What is the FSA and What Does it Do?

The Financial Services Authority, also known simply as the FSA, is a financial body, and operates as an independent financial regulator within the UK. The powers that have been granted to the FSA come through the Financial Services and Markets Act 2000. A board is appointed by the Treasury to set the overall policies of the FSA, and on the board you will find managing directors and non-executive directors, as well as a Chief Executive Officer and a Chariman.

The FSA reports to parliament through Treasury ministers, to which it is answerable. The agency is funded through the various financial companies that it regulates. Describing itself as an 'open and transparent' organisation, the FSA's aim is to regulate financial services providers and to protect consumers, as well as to raise awareness and educate.
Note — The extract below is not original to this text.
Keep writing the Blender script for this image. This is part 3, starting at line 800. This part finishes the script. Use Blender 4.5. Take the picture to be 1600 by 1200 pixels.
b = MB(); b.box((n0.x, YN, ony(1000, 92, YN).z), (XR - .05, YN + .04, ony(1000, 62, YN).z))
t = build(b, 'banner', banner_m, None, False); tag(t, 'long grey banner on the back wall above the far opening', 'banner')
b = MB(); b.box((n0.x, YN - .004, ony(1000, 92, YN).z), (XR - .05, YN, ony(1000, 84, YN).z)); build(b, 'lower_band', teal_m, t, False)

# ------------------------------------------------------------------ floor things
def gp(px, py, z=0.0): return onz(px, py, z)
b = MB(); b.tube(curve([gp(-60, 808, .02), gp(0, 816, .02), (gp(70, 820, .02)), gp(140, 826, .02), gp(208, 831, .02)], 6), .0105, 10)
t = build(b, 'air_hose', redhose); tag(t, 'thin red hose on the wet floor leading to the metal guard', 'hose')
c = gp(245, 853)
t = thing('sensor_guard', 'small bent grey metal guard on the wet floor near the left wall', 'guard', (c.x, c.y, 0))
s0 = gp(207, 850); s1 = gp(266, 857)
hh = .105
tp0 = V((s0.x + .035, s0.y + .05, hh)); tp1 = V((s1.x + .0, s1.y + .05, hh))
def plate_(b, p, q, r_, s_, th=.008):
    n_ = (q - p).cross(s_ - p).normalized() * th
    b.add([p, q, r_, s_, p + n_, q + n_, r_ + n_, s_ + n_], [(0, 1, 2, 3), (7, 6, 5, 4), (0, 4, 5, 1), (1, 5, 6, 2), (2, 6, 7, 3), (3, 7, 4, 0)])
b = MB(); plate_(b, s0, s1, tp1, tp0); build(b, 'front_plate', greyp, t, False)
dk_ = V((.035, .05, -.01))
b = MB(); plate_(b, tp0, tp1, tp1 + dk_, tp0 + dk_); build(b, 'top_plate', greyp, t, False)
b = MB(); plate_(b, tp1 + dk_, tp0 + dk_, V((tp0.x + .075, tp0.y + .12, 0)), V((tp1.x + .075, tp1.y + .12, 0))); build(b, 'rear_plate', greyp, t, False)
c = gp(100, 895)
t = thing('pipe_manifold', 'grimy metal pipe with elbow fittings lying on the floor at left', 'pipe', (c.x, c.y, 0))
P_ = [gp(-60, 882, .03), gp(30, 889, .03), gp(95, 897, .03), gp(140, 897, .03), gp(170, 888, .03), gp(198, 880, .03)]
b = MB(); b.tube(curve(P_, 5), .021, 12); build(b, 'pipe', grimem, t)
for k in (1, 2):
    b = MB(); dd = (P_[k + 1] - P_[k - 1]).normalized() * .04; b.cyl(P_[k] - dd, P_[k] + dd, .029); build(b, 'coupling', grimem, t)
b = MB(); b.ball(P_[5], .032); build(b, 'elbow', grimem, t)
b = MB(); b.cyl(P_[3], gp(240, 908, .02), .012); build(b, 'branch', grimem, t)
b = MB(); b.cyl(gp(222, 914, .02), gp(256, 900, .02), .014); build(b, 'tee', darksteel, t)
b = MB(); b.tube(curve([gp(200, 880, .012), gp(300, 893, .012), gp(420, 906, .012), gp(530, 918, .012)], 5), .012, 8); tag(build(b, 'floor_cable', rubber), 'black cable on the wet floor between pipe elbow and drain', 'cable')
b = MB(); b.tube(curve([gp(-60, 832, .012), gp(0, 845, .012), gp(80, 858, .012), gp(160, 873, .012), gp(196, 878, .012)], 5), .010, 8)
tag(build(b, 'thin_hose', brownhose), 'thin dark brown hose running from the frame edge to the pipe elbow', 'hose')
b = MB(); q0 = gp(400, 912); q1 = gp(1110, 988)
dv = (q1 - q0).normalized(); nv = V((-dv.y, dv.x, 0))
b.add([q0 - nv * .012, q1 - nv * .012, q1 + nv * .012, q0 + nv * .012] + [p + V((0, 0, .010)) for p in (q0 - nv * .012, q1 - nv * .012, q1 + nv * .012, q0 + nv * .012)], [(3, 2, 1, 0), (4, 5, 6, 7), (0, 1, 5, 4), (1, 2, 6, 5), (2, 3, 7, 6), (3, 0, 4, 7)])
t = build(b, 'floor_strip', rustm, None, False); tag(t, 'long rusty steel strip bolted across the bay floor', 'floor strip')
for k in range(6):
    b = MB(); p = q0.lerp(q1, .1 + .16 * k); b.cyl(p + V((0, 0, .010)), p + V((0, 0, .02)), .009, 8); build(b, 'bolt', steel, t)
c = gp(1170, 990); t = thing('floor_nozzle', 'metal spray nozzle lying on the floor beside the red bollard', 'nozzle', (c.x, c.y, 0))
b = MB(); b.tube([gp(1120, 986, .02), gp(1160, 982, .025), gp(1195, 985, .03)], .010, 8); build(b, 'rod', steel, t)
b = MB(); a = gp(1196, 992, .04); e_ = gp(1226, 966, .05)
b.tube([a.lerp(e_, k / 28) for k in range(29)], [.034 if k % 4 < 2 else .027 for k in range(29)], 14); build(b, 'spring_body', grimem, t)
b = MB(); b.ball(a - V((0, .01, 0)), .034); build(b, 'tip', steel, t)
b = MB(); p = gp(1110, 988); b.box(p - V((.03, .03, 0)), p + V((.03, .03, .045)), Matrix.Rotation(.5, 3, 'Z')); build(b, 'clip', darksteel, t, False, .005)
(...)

Set up by the government, the regulatory activities and powers of this agency are the responsibility of the government. The powers that are granted to the FSA means that the agency can take action against financial firms that fail to meet its strict standards and policies, and the agency has responsibility for regulating most financial firms and markets.

What the FSA does

The FSA basically regulates the financial services industry within the UK, and it does this through the implementation of policies and procedures, as well as through setting objectives. The agency has a number of statutory objectives, and these include: raising public awareness of the financial services industry, increasing consumer protection when it comes to financial services and products, improving upon consumer confidence when it comes to financial services and products, and reducing financial crime committed by financial firms.

The strategic aims of the FSA, as set out in its website, are:

'Promoting efficient, orderly and fair markets'

'Helping retail consumers achieve a fair deal'

'Improving our business capability and effectiveness'

The FSA sets standards that must be met by member companies in order for these firms to comply with FSA regulations. This provides peace of mind for consumers, as they know that when they use a financial firm that is FSA regulated the firm is complying with various regulations and policies designed to protect the consumer, amongst other things. These policies and regulations ensure that the member financial firms are adhering to set standards and practices.

In short, the FSA provides a range of valuable services, and in addition to setting out policies and standards with which financial services providers must comply, it also acts to protect and educate the public about financial services, reduce financial criminal activity by firms, and promote efficient and fair markets within the financial sector.